#### [LISTED ENTRIES]
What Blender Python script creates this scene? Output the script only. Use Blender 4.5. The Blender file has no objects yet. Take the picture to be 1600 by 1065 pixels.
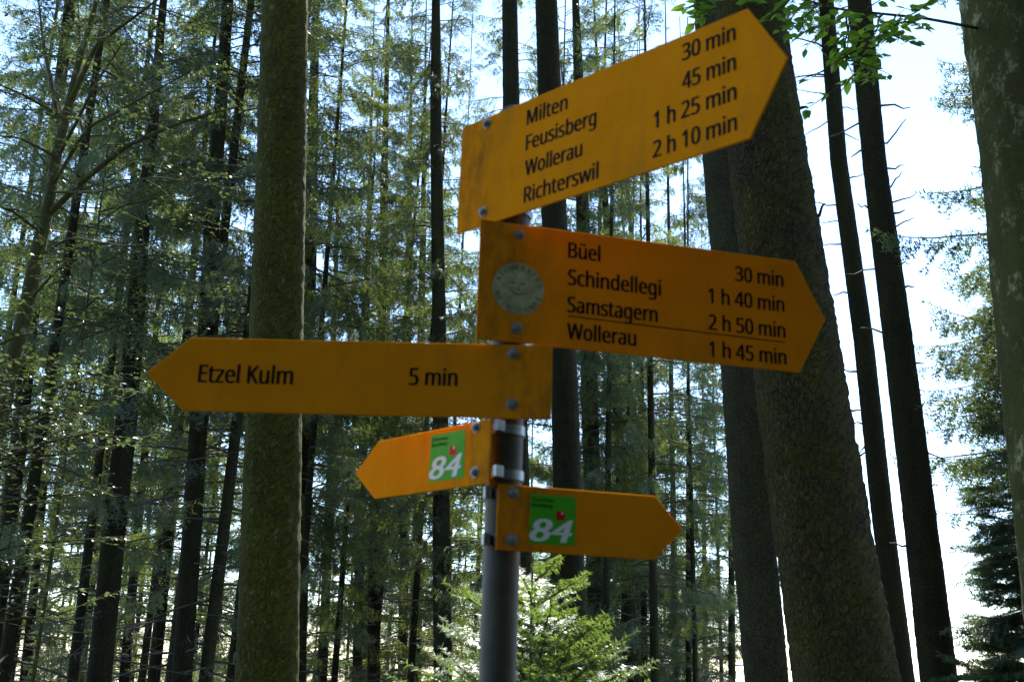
import bpy, math, random
import numpy as np
from mathutils import Matrix, Vector

SC = bpy.context.scene
COL = SC.collection
# ------------------------------------------------------------------ camera
FPX, PITCH, ROLL, CAMZ = 1750.0, 0.2760, -0.0358, 1.6      # focal length in pixels of the 1600 px frame
_U0 = np.array([0, -math.sin(PITCH), math.cos(PITCH)])
FWD = np.array([0, math.cos(PITCH), math.sin(PITCH)])
RGT = math.cos(ROLL) * np.array([1.0, 0, 0]) - math.sin(ROLL) * _U0
UPV = math.sin(ROLL) * np.array([1.0, 0, 0]) + math.cos(ROLL) * _U0
cam = bpy.data.cameras.new('camera')
cam.sensor_width = 36.0
cam.lens = 36.0 * FPX / 1600.0
cam.clip_start, cam.clip_end = 0.05, 3000.0
cam.dof.use_dof = True
cam.dof.focus_distance = 11.0
cam.dof.aperture_fstop = 9.0
camo = bpy.data.objects.new('camera', cam)
COL.objects.link(camo)
M = Matrix.Identity(4)
for i in range(3):
    M[i][0], M[i][1], M[i][2] = RGT[i], UPV[i], -FWD[i]
M[2][3] = CAMZ
camo.matrix_world = M
SC.camera = camo

# ------------------------------------------------------------------ sky and sun
SUN_EL, SUN_AZ = math.radians(52), math.radians(8)         # azimuth clockwise from +Y
w = bpy.data.worlds.new('World')
SC.world = w
w.use_nodes = True
nt = w.node_tree
sky = nt.nodes.new('ShaderNodeTexSky')
sky.sky_type = 'NISHITA'
sky.sun_disc = False
sky.sun_elevation = SUN_EL
sky.sun_rotation = SUN_AZ
sky.altitude = 900
sky.air_density, sky.dust_density, sky.ozone_density = 1.0, 0.15, 2.5
bg = nt.nodes['Background']
bg.inputs['Strength'].default_value = 0.15
nt.links.new(sky.outputs[0], bg.inputs['Color'])
sl = bpy.data.lights.new('sun', 'SUN')
sl.energy, sl.angle, sl.color = 5.0, math.radians(0.5), (1.0, 0.95, 0.86)
so = bpy.data.objects.new('sun', sl)
sd = Vector((math.sin(SUN_AZ) * math.cos(SUN_EL), math.cos(SUN_AZ) * math.cos(SUN_EL), math.sin(SUN_EL)))
so.rotation_euler = sd.to_track_quat('Z', 'Y').to_euler()
COL.objects.link(so)
SC.view_settings.view_transform = 'Standard'
SC.view_settings.look = 'None'
SC.view_settings.gamma = 1.0
SC.view_settings.exposure = 1.75
SC.render.engine = 'CYCLES'
SC.cycles.max_bounces = 6
SC.cycles.diffuse_bounces = 3
SC.cycles.glossy_bounces = 2
SC.cycles.transmission_bounces = 4
SC.cycles.use_denoising = True

# ------------------------------------------------------------------ helpers
def at(px, py, y):
    """world point at forward distance y seen at photo pixel px, py"""
    d = RGT * (px - 800) / FPX + UPV * (532.5 - py) / FPX + FWD
    return np.array([0, 0, CAMZ]) + d * (y / d[1])

def depth(p):
    return float((np.array(p) - np.array([0, 0, CAMZ])) @ FWD)

def ground_z(x, y):
    r = math.hypot(x, y)
    g = -0.11 * max(0.0, r - 6.0) - 0.03 * max(0.0, x - 2.0)
    g = max(g, -60.0) if r < 900 else -60.0
    # unseen rise added behind the camera to block low horizon light
    if y < -3.0 and r < 300:
        g += (0.11 * max(0.0, r - 6.0) + 0.26 * min(-3.0 - y, 45.0)) * min(1.0, (300 - r) / 200)
    return g

def tagp(o, label=None, cat=None, group=None, kind=None):
    for k, v in (('label', label), ('category', cat), ('group', group), ('kind', kind)):
        if v:
            o[k] = v
    return o

def empty(name, loc, label, cat, group=None):
    o = bpy.data.objects.new(name, None)
    o.empty_display_size = 0.2
    COL.objects.link(o)
    o.location = loc
    return tagp(o, label, cat, group)

def link(name, mesh, parent=None):
    o = bpy.data.objects.new(name, mesh)
    COL.objects.link(o)
    if parent is not None:
        o.parent = parent
    return o

class MB:
    """collects geometry in numpy blocks and makes one mesh"""
    def __init__(s):
        s.v, s.f, s.m, s.n = [], [], [], 0
    def add(s, verts, faces, mat=0):
        verts = np.asarray(verts, dtype=np.float64).reshape(-1, 3)
        faces = np.asarray(faces, dtype=np.int64)
        s.v.append(verts)
        s.f.append(faces + s.n)
        s.m.append(np.full(len(faces), mat, dtype=np.int32))
        s.n += len(verts)
    def mesh(s, name, mats, smooth=()):
        me = bpy.data.meshes.new(name)
        V = np.concatenate(s.v)
        me.vertices.add(len(V))
        me.vertices.foreach_set('co', V.ravel())
        loops = np.concatenate([f.ravel() for f in s.f])
        tot = np.concatenate([np.full(len(f), f.shape[1], dtype=np.int64) for f in s.f])
        me.loops.add(len(loops))
        me.loops.foreach_set('vertex_index', loops.astype(np.int32))
        me.polygons.add(len(tot))
        me.polygons.foreach_set('loop_start', (np.cumsum(tot) - tot).astype(np.int32))
        me.polygons.foreach_set('loop_total', tot.astype(np.int32))
        mi = np.concatenate(s.m)
        me.polygons.foreach_set('material_index', mi)
        sm = np.isin(mi, list(smooth))
        me.polygons.foreach_set('use_smooth', sm)
        for m_ in mats:
            me.materials.append(m_)
        me.update(calc_edges=True)
        return me

def tube(mb, pts, rad, seg=6, mat=0, cap=True, bump=None):
    """tube along a polyline with a radius per point"""
    P = np.asarray(pts, dtype=float)
    n = len(P)
    R = np.broadcast_to(np.asarray(rad, dtype=float), (n,))
    T = np.gradient(P, axis=0)
    T /= np.linalg.norm(T, axis=1)[:, None] + 1e-9
    a = np.array([0, 0, 1.0]) if abs(T[0][2]) < 0.9 else np.array([1.0, 0, 0])
    N = a - T * (T @ a)[:, None]
    N /= np.linalg.norm(N, axis=1)[:, None] + 1e-9
    B = np.cross(T, N)
    th = np.arange(seg) * 2 * math.pi / seg
    rr = R[:, None] * np.ones((1, seg)) if bump is None else R[:, None] * bump
    V = P[:, None, :] + rr[..., None] * (np.cos(th)[None, :, None] * N[:, None, :] + np.sin(th)[None, :, None] * B[:, None, :])
    idx = np.arange(n * seg).reshape(n, seg)
    a0 = idx[:-1]; b0 = np.roll(a0, -1, 1); a1 = idx[1:]; b1 = np.roll(a1, -1, 1)
    mb.add(V.reshape(-1, 3), np.stack([a0, b0, b1, a1], -1).reshape(-1, 4), mat)
    if cap:
        mb.add(V[-1], np.array([list(range(seg))]), mat)
        mb.add(V[0], np.array([list(range(seg))[::-1]]), mat)

# ------------------------------------------------------------------ materials
def mat_new(name):
    m = bpy.data.materials.new(name)
    m.use_nodes = True
    t = m.node_tree
    return m, t, t.nodes['Principled BSDF'], t.nodes['Material Output']

def noise(t, scale, detail=4, rough=0.6, coord='Object', stretch=None):
    tc = t.nodes.new('ShaderNodeTexCoord')
    src = tc.outputs[coord]
    if stretch:
        mp = t.nodes.new('ShaderNodeMapping')
        mp.inputs['Scale'].default_value = stretch
        t.links.new(src, mp.inputs['Vector'])
        src = mp.outputs[0]
    n = t.nodes.new('ShaderNodeTexNoise')
    n.inputs['Scale'].default_value = scale
    n.inputs['Detail'].default_value = detail
    n.inputs['Roughness'].default_value = rough
    t.links.new(src, n.inputs['Vector'])
    return n.outputs['Fac'], src

def ramp(t, fac, stops):
    r = t.nodes.new('ShaderNodeValToRGB')
    el = r.color_ramp.elements
    while len(el) < len(stops):
        el.new(0.5)
    for e, (p, c) in zip(el, stops):
        e.position = p
        e.color = (*c, 1)
    t.links.new(fac, r.inputs[0])
    return r.outputs[0]

def mixc(t, fac, a, b):
    m = t.nodes.new('ShaderNodeMix')
    m.data_type = 'RGBA'
    for s_, x in ((m.inputs[0], fac), (m.inputs[6], a), (m.inputs[7], b)):
        if isinstance(x, (int, float)):
            s_.default_value = x
        elif isinstance(x, tuple):
            s_.default_value = (*x, 1)
        else:
            t.links.new(x, s_)
    return m.outputs[2]

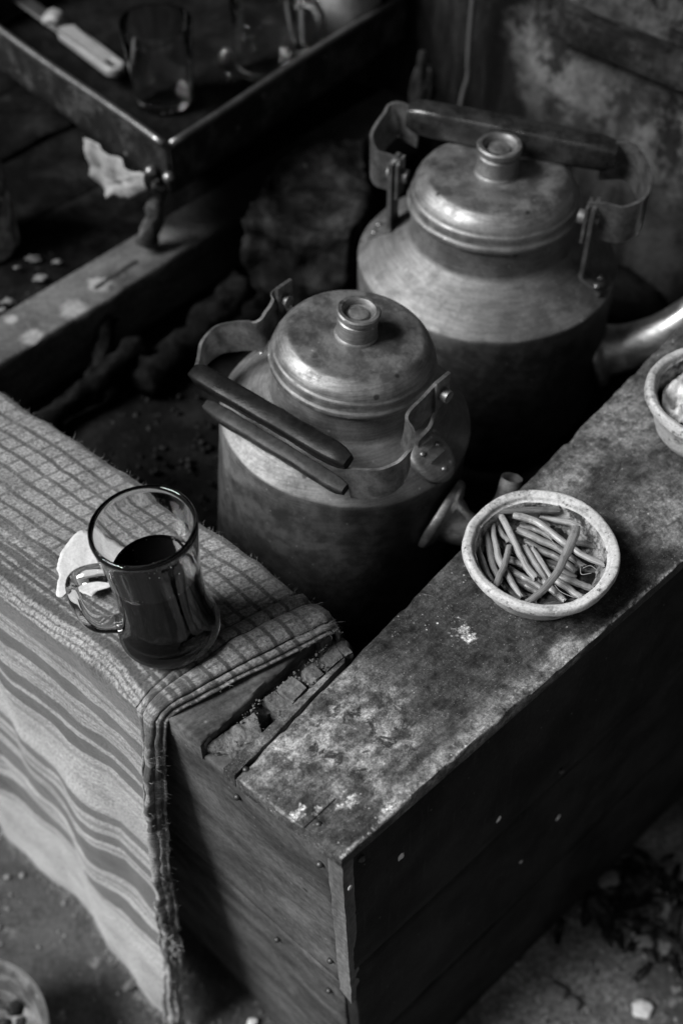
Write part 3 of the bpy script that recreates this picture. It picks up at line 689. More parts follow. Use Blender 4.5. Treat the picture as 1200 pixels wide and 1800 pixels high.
stems = [
 ([(165, 192), (450, 190), (742, 183)], 8, 29, 2, 'flat straight stem lying across the back of the bowl'),
 ([(275, 215), (390, 420), (470, 590), (565, 720)], 7, 29, 0, 'long pale stem with a bent middle leading from the back left to the bowl centre'),
 ([(385, 228), (560, 285), (780, 440), (950, 550), (1100, 605)], 9, 32, 0, 'longest pale stem with a split end, crossing the heap to the right rim'),
 ([(590, 232), (800, 283), (965, 318)], 5, 30, 0, 'pale stem with a knotty end beside the back right wall of the bowl'),
 ([(872, 325), (805, 500), (730, 660), (620, 800), (495, 905)], 10, 32, 1, 'curved ribbed stem lying on top of all others, bending down to the front rim'),
 ([(92, 405), (150, 600), (222, 750)], 5, 28, 1, 'leftmost stem, leaning straight against the left wall of the bowl'),
 ([(148, 280), (200, 480), (240, 650), (300, 740)], 4, 29, 1, 'stem second from the left, with a frayed hollow top'),
 ([(222, 258), (245, 430), (285, 590), (370, 740), (455, 855)], 5, 30, 0, 'pale smooth stem third from the left, bending down to the front'),
 ([(352, 460), (320, 600), (240, 790)], 7, 28, 1, 'short slanting stem crossing over the three leftmost stems'),
 ([(240, 255), (290, 360), (355, 440)], 3, 26, 1, 'stubby stem tucked behind the pale bent stem at the back left'),
 ([(405, 340), (560, 405), (740, 490), (930, 630)], 5, 32, 1, 'thick shiny stem under the longest one, with a torn dark tip'),
 ([(435, 312), (560, 335), (690, 400)], 4, 28, 1, 'short stem close behind the thick shiny stem'),
 ([(470, 425), (620, 510), (760, 565), (880, 660)], 3, 31, 2, 'dull stem in front of the thick shiny stem, passing under the curved one'),
 ([(478, 465), (560, 620), (660, 765), (785, 895)], 5, 31, 0, 'pale split stem slanting from the centre to the front under the curved one'),
 ([(520, 480), (660, 680), (800, 785), (918, 865)], 4, 32, 0, 'pale stem with a small hole near its blunt front right end'),
 ([(350, 570), (440, 605), (510, 645)], 3, 30, 1, 'short shiny stem beneath the long bent one at the left centre'),
 ([(345, 640), (470, 710), (620, 785)], 3, 32, 1, 'glossy wet stem with a bright highlight in the front left of the heap'),
 ([(395, 725), (500, 780), (605, 835)], 2, 30, 2, 'dull stem just in front of the glossy wet one'),
 ([(745, 700), (860, 740), (1015, 795)], 3, 30, 1, 'stem with a pointed tip near the right front wall of the bowl'),
 ([(295, 755), (370, 830), (435, 885)], 2, 28, 2, 'dull stem against the front left wall of the bowl'),
 ([(345, 282), (420, 280), (490, 290)], 1, 28, 2, 'short dark stem stub behind the upper part of the bent pale stem'), ([(855, 440), (940, 452), (1015, 470)], 3, 30, 2, 'blunt short stem poking out right of the crossing stems'),
 ([(610, 600), (740, 650), (870, 710)], 1, 26, 2, 'dark stem piece showing under the curved top stem at the heap centre'), ([(640, 925), (760, 905), (880, 880)], 2, 26, 2, 'dark stem lying along the front wall of the bowl'),
 ([(270, 420), (330, 490), (360, 540)], 1, 27, 2, 'dark stub between the stubby stem and the short slanting stem at left'), ([(420, 800), (500, 850), (570, 880)], 0, 27, 2, 'dark stub between the dull stems and the front wall of the bowl'), ([(520, 215), (600, 260), (680, 320)], 2, 24, 2, 'dark stub just under the knotty ended stem at the back of the bowl'),
 ([(560, 560), (650, 590), (760, 600)], 0, 28, 2, 'dark stem piece lying deepest in the middle of the heap'), ([(860, 620), (940, 650), (1030, 660)], 1, 26, 2, 'dark stub beside the split tip of the longest pale stem')]
for i, (q, lev, wd, mi, lab) in enumerate(stems):
    P = catmull([at(820 + (600 + (x - 600) * 1.04) / 4.615, 860 + (545 + (y - 545) * 1.05) / 4.615, T + .0105 + lev * .0025 + .0006 * random.uniform(-1, 1)) for x, y in q], 8)
    nr_ = wd / 2 / 4.615 / 2440 * 1.8; n = len(P)
    rad = nr_ * (1 + .06 * np.sin(np.linspace(0, 3.1, n)) + .05 * rng.normal(size=1)) * np.interp(np.linspace(0, 1, n), [0, .05, .9, 1], [.93, 1, 1, .9])
    rad = rad * np.interp(np.linspace(0, 1, n), [0, .5, 1], [1 + .16 * rng.normal(), 1, 1 + .16 * rng.normal()])
    P = P + np.array([[.0009 * fb((u * 3, i, 0), 1.3, 3), .0009 * fb((u * 3, i, 5), 1.3, 3), 0] for u in np.linspace(0, 1, n)])
    Vt, Ft = tube(P, rad, 18, 1.05, .92, .16)
    Vt = Vt.reshape(n, 18, 3); Vt = P[:, None] + (Vt - P[:, None]) * (1 + .05 * np.cos(np.arange(18) * 2.1 * math.pi + i))[None, :, None]
    Vt[0] += rng.normal(size=(18, 3)) * .0005; Vt[-1] += rng.normal(size=(18, 3)) * .0006; Vt = Vt.reshape(-1, 3)
    uvt = [(np.linspace(0, 1, n)[j // 18], (j % 18) / 18) for j in range(len(Vt))]
    o = mk('stem', Vt, Ft, mst[mi], uv=uvt, loc=P.mean(0), autosmooth=60); tag(o, lab, 'stem', G)
    o.data.materials.append(mcut); k = len(o.data.polygons)
    o.data.polygons[k - 1].material_index = 1; o.data.polygons[k - 2].material_index = 1
fibs = []
for q in ([(120, 310), (90, 260), (160, 200), (175, 130)], [(130, 300), (110, 250), (150, 240)], [(1040, 550), (1100, 550), (1110, 600)], [(940, 640), (1000, 620), (1060, 660)], [(60, 500), (80, 560), (100, 640)], [(640, 370), (700, 430), (750, 500)], [(920, 640), (930, 690), (1010, 680)], [(700, 760), (760, 830), (870, 880)]):
    fibs.append(tube(catmull([at(820 + x / 4.615, 860 + y / 4.615, T + .033 + .002 * random.random()) for x, y in q], 6), .00028, 5))
fo = mk('stem_fibre', *join(*fibs), mst[0], loc=BC); fo['kind'] = 'stuff'; tag(fo, 'thin curling fibres torn from the cut stems', 'fibres')

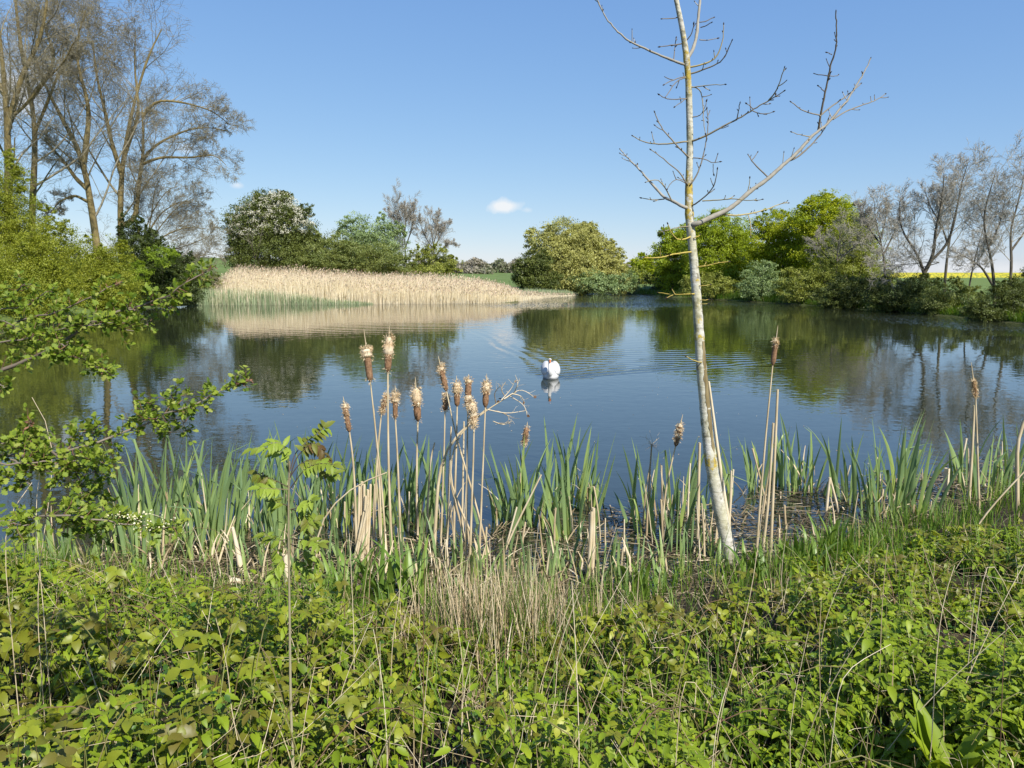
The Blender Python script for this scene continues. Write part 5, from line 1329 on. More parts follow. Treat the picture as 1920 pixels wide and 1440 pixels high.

#### [TASK STATEMENT]
Say how many lines have the string "Write" in them, offering no words beyond the number.

#### [WRITTEN RESPONSE]
2